Depends on how you look at it.
The 2018 NFL season opened up Thursday night and the ratings were not great by NFL standards. The NFL Kickoff game between the Falcons and defending-champion Eagles drew an overnight rating of 13.4. That essentially means that 13.4 percent of the U.S. households with televisions were tuned in. And that was the lowest rating for the NFL Kickoff game since 2008.
To be fair, the game started an hour late — a few minutes after 9 p.m. — because of a weather delay. Plus the first half was not well-played and incredibly boring. It's comes as no surprise that many folks would have checked out by the time halftime rolled around at close 11 p.m. on a week night.
Then again, there's the argument that many fans are boycotting the NFL for a variety of reasons and that Thursday was simply the continuation of trend that started two years ago.
According to Nielsen, NFL ratings saw a 9.7 percent drop last season from 2016. And the drop from 2015 to 2016 was 8 percent.
Check out this chart looking at the average viewership drops in the past year:
Sunday Night Football
2016: 20.32-million
2017: 18.75-million
ESPN Monday Night Football
2016: 11.39 million
2017: 10.75 million
Thursday Night Football
2016: 12.43 million
2017: 10.93 million
If you ask many, including President Trump, it's because fans are turned off by players who kneel for the national anthem.
But here's where that theory slips off the rails:
NASCAR has seen a 19 percent drop in viewership since 2017 and a 29 percent dip since 2016. No NASCAR driver has ever protested the anthem. In fact, the anthem is celebrated more (and, unlike most sports, televised) in NASCAR than any sport. You could make the claim that there is no sport that is more, well, "American'' than NASCAR. Yet its ratings have plummeted more than the NFL.
Actually, a case can be made that NFL ratings are doing pretty well.
No television program in all of 2017 had bigger audiences than Sunday Night Football and Thursday Night Football. Of the top 50 most-watched shows in 2017, 37 were NFL games. And do know what was the most-watched cable program of the year? No, not Game of Thrones or The Walking Dead. It was Monday Night Football. And, if you ask any football fan, they'll tell you that Monday Night Football has been a landing spot for bad match-ups and games in recent years.
Now, a couple of things.
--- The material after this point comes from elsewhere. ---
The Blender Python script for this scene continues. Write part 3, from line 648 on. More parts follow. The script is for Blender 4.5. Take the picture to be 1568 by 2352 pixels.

Yes, overall TV numbers for the NFL are down. But ratings for all of television are down.
According to Nielsen, TV ratings for all programs on NBC were down 19 percent in 2017. Fox was down 8 percent. CBS was down 19 percent. ABC was down 15 percent. On and on it goes. TBS, Univision, AMC, Food Network, Lifetime and even Disney saw significant drops in viewership.
What does that tell you?
It says people are cord-cutting. That means fewer cable subscriptions and, thus, lower viewership numbers for everything. The NFL's 9 percent drop in TV viewership is actually much, much lower than the losses seen by networks across the board, suggesting that the NFL ratings are doing well compared to the rest of television.
There's more.
Those who watch NFL games in bars or in large groups cannot be calculated into the ratings.
And, in the biggest impact on ratings of all, many viewers have become addicted to the NFL Red Zone channel, which jumps from one game to another. Those viewers aren't locked into one game, and that means ratings for individual games suffer greatly.
One more thing.
While the 13.4 rating for Thursday night's Eagles-Falcons game was disappointing by NFL standards, that rating is still a huge number for television. That's the kind of number a show like The Big Bang Theory gets and that is considered one of the most popular shows on television. And, let's see how the Sunday night games this year do. History suggests that most of the games will do much better than the 3.4 of Thursday's game.
The point of all this?
In the end, NFL ratings are in good shape, regardless of what the president or anyone else suggests.